Do we really have to forgive everyone?

Today I read a great post about forgiveness by Gwen Theilges, appearing on Rodney Coe's website "Lift up your day," for which we both guest-write. I wanted to share it below:
I’ve knelt at an altar, placing the names of people at His feet before. I’ve felt anger and betrayal, and if I told you each story, I’m willing to bet you’d agree that I’m justified in feeling wronged in at least a few of the situations.
But, here’s the thing. Well, the things…First of all, there have been people kneeling at literal and figurative altars placing ME at the feet of Jesus before.
I’ve wronged people. Sometimes I had the best of intentions, but unfortunately did something to hurt another person.
And other times? I just got it wrong.
No, let me use the real word – I sinned.
And therefore sent someone directly to an altar trying to forgive me, or worse yet, directly in the opposite direction – where bitterness increases and peace is elusive…that place where we go to not lay people at the feet of Jesus, asking God to give us the ability to forgive them, but instead where we justify our feelings of betrayal and anger.
That place where we dwell in a heap of self-destructive self-righteousness.
And the other thing? God forgives us without fail, repeatedly, and with arms wide open. We’re ALL sinners saved by amazing grace. Who are we to keep forgiveness from someone else?
We put others on a mental list entitled, “Not worthy of forgiveness,” while we couldn’t imagine our own names being on it. Do we truly think we are any more worthy of forgiveness than others?
I mean, think about it…every sin has the same root: we think our way of doing things or our way of thinking is better than God’s way. The sins themselves have different degrees of how they shake out, how many people are affected, and how the world categorizes them.
But, the root? All the same.
Does this also apply to the people you would least like to forgive? We’ve done things equally as ‘unforgivable.’ We can’t say that they don’t deserve our forgiveness if we want to speak the truth.

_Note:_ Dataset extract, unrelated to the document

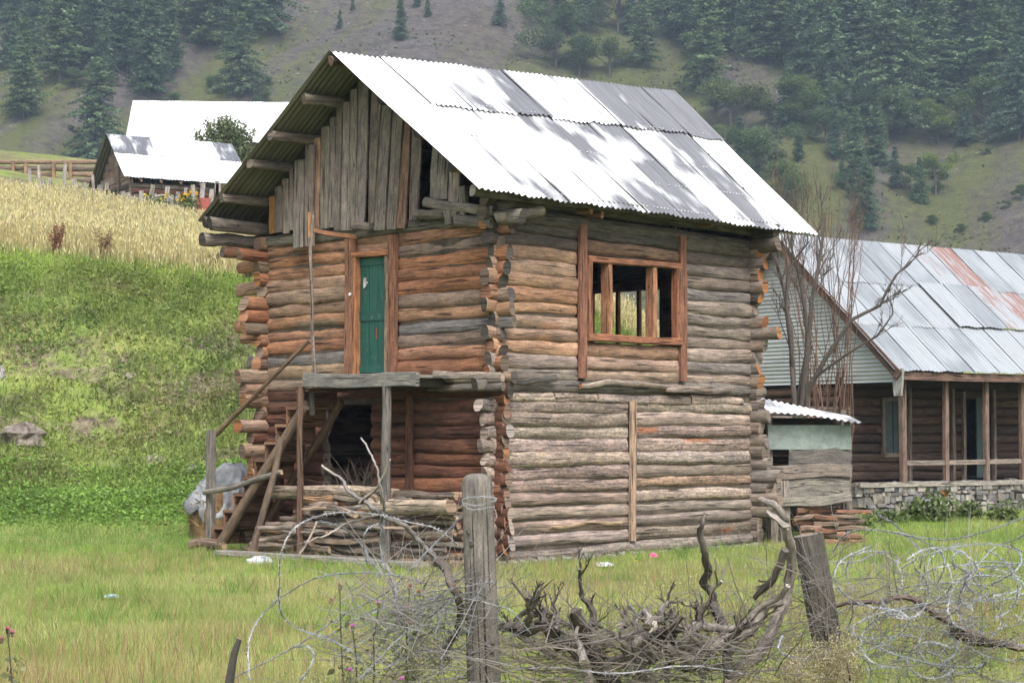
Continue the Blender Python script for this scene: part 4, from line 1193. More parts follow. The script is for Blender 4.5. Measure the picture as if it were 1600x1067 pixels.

That leaves us with the only option left: we have to forgive them.
Wait! We don’t have to. On our own, anyway. We can’t! However, we have a God that upon being asked, will replace our feelings of unforgiveness with His peace that passes understanding.
I’ve experienced it. It’s the most free and liberated feeling. It can only be from God. It’s beyond-words-wonderful.
WE don’t have to forgive everyone, because in our ‘humanness’, WE can’t. However, with God by our side, we, plus God, can! We can forgive the ‘worst’ of offenses with the power of God.
Forgiving others in your own strength? Good luck. And thank God you don’t have to!
However, going boldly to the throne of God (Hebrews 4:16) and asking in expectancy (Matthew 7:7-8) for Him to help us forgive others? That’s doable. And right. And necessary in order for us to live the life God planned for us. (Jeremiah 29:11)
So throw away your list of ‘unforgivable’ people, get on your knees prayerfully, and get up feeling lighter than you’ve ever felt before. And know that most likely, you’ll be on your knees again.
However, if you ask Him to be, God will be there WITH you, imparting HIS power to give you the ability to forgive others.
No worries.
As it turns out, WE really don’t have to forgive everyone.